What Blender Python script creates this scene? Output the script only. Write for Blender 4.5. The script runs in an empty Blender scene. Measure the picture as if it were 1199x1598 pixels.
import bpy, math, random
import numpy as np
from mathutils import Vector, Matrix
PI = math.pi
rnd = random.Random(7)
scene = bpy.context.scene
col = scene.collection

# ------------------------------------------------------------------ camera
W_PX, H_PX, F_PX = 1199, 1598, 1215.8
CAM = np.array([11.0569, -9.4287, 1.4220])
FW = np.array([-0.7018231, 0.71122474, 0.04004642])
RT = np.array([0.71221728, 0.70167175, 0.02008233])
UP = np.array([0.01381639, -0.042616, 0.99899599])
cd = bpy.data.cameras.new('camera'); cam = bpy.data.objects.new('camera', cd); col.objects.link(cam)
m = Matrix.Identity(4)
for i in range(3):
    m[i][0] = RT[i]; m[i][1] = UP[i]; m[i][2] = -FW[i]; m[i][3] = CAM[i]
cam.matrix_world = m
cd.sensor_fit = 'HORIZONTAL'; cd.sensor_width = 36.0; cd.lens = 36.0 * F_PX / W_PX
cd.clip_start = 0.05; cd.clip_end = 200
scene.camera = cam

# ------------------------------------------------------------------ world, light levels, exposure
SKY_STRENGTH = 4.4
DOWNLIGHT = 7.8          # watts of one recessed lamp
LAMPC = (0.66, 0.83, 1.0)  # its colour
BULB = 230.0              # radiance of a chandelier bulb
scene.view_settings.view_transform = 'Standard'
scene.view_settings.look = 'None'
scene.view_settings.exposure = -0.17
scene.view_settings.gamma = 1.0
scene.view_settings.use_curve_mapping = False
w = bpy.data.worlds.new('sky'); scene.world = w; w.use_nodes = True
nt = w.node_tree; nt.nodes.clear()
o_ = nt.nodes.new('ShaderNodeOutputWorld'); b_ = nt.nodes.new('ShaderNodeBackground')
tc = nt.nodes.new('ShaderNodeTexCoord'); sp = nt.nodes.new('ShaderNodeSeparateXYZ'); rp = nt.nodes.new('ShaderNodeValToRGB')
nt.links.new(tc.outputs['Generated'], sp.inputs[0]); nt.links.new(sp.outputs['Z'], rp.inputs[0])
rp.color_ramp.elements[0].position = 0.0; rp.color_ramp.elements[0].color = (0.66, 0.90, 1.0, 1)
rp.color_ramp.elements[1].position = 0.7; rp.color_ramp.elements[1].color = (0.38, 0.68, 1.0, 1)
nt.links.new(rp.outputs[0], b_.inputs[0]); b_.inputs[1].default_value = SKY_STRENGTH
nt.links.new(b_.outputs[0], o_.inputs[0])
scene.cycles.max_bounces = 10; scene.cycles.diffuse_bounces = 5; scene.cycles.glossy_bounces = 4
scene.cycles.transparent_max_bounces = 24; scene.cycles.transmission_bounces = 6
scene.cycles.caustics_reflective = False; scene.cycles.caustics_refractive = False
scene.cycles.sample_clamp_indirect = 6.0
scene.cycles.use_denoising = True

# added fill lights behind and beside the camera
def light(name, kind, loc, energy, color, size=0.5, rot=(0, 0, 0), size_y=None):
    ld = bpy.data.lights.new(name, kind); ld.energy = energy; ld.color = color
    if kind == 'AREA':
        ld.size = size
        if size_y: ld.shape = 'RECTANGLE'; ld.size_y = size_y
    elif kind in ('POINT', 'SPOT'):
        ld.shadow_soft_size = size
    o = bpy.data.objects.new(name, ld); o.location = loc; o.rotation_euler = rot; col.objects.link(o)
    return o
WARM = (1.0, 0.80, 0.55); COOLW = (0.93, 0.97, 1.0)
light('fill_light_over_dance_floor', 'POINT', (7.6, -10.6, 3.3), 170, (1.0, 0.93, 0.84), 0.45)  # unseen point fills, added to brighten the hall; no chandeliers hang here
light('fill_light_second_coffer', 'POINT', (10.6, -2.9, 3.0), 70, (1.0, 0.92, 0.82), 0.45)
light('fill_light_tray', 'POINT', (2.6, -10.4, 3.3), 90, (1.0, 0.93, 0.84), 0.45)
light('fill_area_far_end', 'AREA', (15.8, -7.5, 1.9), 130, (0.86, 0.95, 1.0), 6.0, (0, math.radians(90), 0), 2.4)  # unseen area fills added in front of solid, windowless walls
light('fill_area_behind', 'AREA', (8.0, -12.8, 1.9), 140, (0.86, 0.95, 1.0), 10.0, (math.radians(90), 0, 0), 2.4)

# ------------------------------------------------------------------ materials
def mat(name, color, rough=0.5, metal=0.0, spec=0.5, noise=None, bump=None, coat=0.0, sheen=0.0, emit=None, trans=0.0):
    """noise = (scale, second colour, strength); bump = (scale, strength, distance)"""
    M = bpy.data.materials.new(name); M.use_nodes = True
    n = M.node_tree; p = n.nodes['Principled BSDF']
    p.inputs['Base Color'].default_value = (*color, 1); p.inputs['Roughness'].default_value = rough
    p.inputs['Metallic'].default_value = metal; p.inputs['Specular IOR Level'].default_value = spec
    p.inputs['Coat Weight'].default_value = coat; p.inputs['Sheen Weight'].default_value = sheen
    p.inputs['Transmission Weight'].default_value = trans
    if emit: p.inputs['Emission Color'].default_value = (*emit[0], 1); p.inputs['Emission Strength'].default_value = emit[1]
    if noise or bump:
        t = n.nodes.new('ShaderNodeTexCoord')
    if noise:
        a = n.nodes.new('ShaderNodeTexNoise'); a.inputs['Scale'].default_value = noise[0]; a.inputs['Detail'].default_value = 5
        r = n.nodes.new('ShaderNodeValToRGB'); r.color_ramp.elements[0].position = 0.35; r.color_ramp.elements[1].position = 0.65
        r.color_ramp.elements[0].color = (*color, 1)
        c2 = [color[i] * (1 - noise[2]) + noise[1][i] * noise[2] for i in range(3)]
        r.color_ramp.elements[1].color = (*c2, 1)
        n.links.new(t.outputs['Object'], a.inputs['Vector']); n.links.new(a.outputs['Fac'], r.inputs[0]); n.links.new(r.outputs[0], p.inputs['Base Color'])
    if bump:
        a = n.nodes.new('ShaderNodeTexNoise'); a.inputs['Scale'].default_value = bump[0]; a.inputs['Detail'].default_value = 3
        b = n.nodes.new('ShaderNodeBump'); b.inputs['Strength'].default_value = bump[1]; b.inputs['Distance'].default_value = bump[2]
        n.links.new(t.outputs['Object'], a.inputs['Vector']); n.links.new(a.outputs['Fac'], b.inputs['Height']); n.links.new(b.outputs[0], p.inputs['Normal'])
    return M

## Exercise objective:
Write out, unaltered, the lines from the opening of the listing through the line that includes "col = scene.collection".

## Answer to the exercise:
What Blender Python script creates this scene? Output the script only. Write for Blender 4.5. The script runs in an empty Blender scene. Measure the picture as if it were 1199x1598 pixels.
import bpy, math, random
import numpy as np
from mathutils import Vector, Matrix
PI = math.pi
rnd = random.Random(7)
scene = bpy.context.scene
col = scene.collection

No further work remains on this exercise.